Sur la porte d'entrée, il est bien indiqué l'activité de Marie, voyante, mais Maxime (Jean-Pierre Marielle, sans moustache) lui procure des clients qui viennent chercher autre chose que l'avenir. Cela Léon l'ignore, Marie se prostitue chez elle, dans la petite chambre pendant que Léon coud ou tente vainement de tirer de l'eau du robinet de l'évier. Maxime se moque allégrement de cette candeur qui ne cesse de l'étonner.

Et puis arrive Arlette, la jeune femme vient de Morlaix pour faire quelque chose à Paris. Elle débarque avec sa petite valise invitée là par Marie qu'elle ne connaissait pas le matin-même dit-elle. Elle plaît bien à Léon la petite Arlette, il va être tout soin pour elle. Chantal Goya a une toute petite voix qui contraste avec celle, forte et gouailleuse de Bernadette Lafont. La chanteuse n'est pas venue seule, son mari Jean-Jacques Debout fait la musique du film.

Dans ce petit théâtre de la vie quotidienne où Léon occupe le centre, le langage a son importance. Malgré son air rétro, le film est dialogué à la moderne, ça passe par le langage fleuri, les calembours (« t'es camé Léon »), les vannes bien senties, les gros mots enveloppés dans de belles phrases. Le film s'éloigne ainsi de la théâtralité, du hiératisme par une caméra très mobile qui encercle les situations et touche une certaine modernité.

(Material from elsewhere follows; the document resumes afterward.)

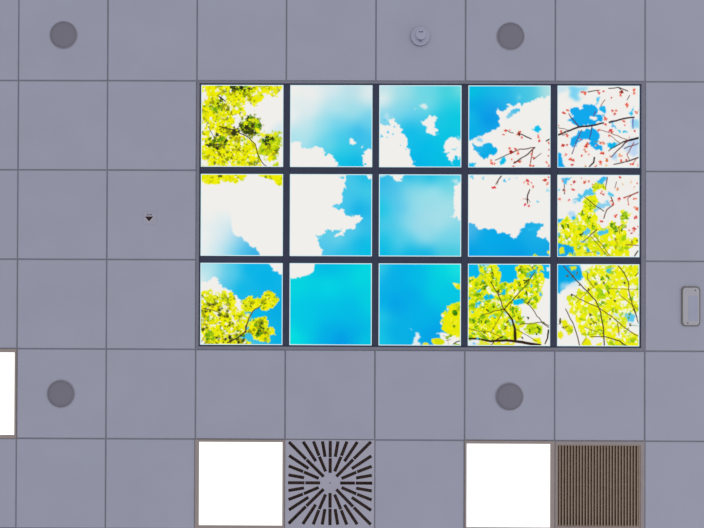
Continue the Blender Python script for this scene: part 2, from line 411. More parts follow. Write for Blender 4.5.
def art_2_3():
    A = Art(23)
    A.grad([(30, 40, (40, 192, 238)), (90, 90, (70, 198, 240)), (130, 210, (84, 204, 240)), (20, 220, (20, 205, 236)), (30, 420, (20, 202, 236)), (60, 330, (70, 206, 239)), (200, 70, (115, 216, 236)),
            (200, 15, (10, 192, 236)), (330, 15, (10, 195, 236)), (350, 110, (162, 229, 237)), (250, 200, (150, 223, 236)), (380, 300, (168, 225, 234)), (300, 260, (164, 223, 235)), (220, 120, (140, 221, 236)), (420, 220, (164, 226, 235)), (200, 290, (132, 219, 237)), (280, 150, (156, 226, 236)), (250, 320, (162, 222, 236)), (300, 400, (152, 223, 236)),
            (150, 420, (80, 210, 239)), (450, 400, (112, 216, 236)), (300, 500, (0, 186, 236)), (200, 500, (0, 190, 236)), (450, 500, (60, 206, 228)), (450, 80, (112, 221, 232)), (490, 200, (160, 225, 232)), (20, 500, (0, 192, 236)), (420, 20, (60, 205, 235)), (400, 200, (160, 226, 236))])
    A.fill([(62, -5), (175, -5), (155, 30), (115, 50), (95, 34)], WH, 8, 15)
    A.fill([(0, -5), (62, -5), (40, 14), (0, 20)], WH, 5, 15, 5, .7)
    A.fill([(540, 35), (500, 58), (478, 80), (480, 130), (470, 160), (486, 200), (480, 250), (455, 270), (490, 268), (510, 285), (540, 290)], WH, 8, 15)
    A.fill([(455, 40), (500, 35), (500, 60), (470, 55)], (225, 236, 238), 8, 15, 6, .7)
    return A.c


def art_2_4():
    A = Art(24)
    A.grad([(260, 430, (0, 176, 239)), (20, 350, (70, 186, 236)), (20, 500, (0, 170, 236)), (300, 510, (0, 165, 238)), (400, 350, (20, 180, 238)), (500, 500, (10, 175, 236)), (120, 400, (0, 178, 240)), (450, 330, (30, 188, 239))])
    A.fill([(-10, -10), (540, -10), (540, 440), (510, 420), (498, 400), (465, 400), (440, 380), (445, 355), (465, 340), (476, 308), (440, 308), (395, 302), (370, 310), (362, 330), (335, 350), (330, 370),
            (315, 400), (290, 402), (270, 380), (235, 370), (202, 376), (185, 355), (160, 345), (120, 350), (110, 340), (75, 340), (40, 315), (-10, 303)], WH, 7, 15)
    A.stamp(446, 385, 9, WH, 'leaf')
    A.fill([(365, 345), (395, 340), (430, 330), (425, 345), (390, 355)], (50, 195, 238), 6, 14, 4, .6)
    for x, y, r, c in ((235, 40, 16, (60, 190, 236)), (30, 14, 22, (110, 210, 238)), (100, 24, 16, (140, 216, 238)), (265, 30, 12, (140, 216, 238)), (445, 172, 12, (90, 205, 236)), (508, 100, 18, (160, 220, 240)), (310, 20, 10, (190, 226, 238)), (440, 165, 6, (70, 200, 236))):
        A.stamp(x, y, r, c, 'b', .85, None, 1.5)
    A.fill([(405, 528), (414, 508), (428, 496), (444, 512), (452, 528)], YEL[0], 3, 14)
    A.stamp(430, 512, 6, LIM[1], 'oval')
    A.stamp(515, 490, 12, YEL[0], 'leaf')
    A.line([(214, 10), (196, 35), (180, 62)], 8, 6, (66, 40, 44))
    A.line([(198, 35), (190, 68)], 3, 3, (120, 70, 60))
    A.line([(394, 96), (380, 130), (380, 180)], 8, 8, (70, 34, 34))
    A.line([(380, 150), (398, 175)], 4, 3, (100, 60, 40))
    A.line([(365, 150), (380, 165)], 4, 3, (100, 60, 40))
    A.blossoms([(165, 78, 12, (222, 40, 60)), (383, 38, 12), (381, 60, 8), (415, 78, 9), (360, 52, 6), (489, 34, 14, (200, 50, 30)), (504, 57, 9), (363, 188, 10, (226, 50, 90)), (390, 196, 8, (226, 60, 90)), (354, 154, 4), (512, 18, 7), (404, 50, 5)])
    return A.c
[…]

Le doux romantisme de Léon est mis à rude épreuve par la trivialité de la vie. Arlette est transformée en poupée par Maxime et les clients défilent à l'appartement : Luc Moulet, Rufus, Jacques Doniol-Valcroze et le plus marquant Dalio. Le lieu est soudain devenu un cabaret avec musiciens tziganes. Voilà la petite musique gaie et triste de Jean-Daniel Pollet à l’œuvre, désuète tout autant que dans l'air du temps.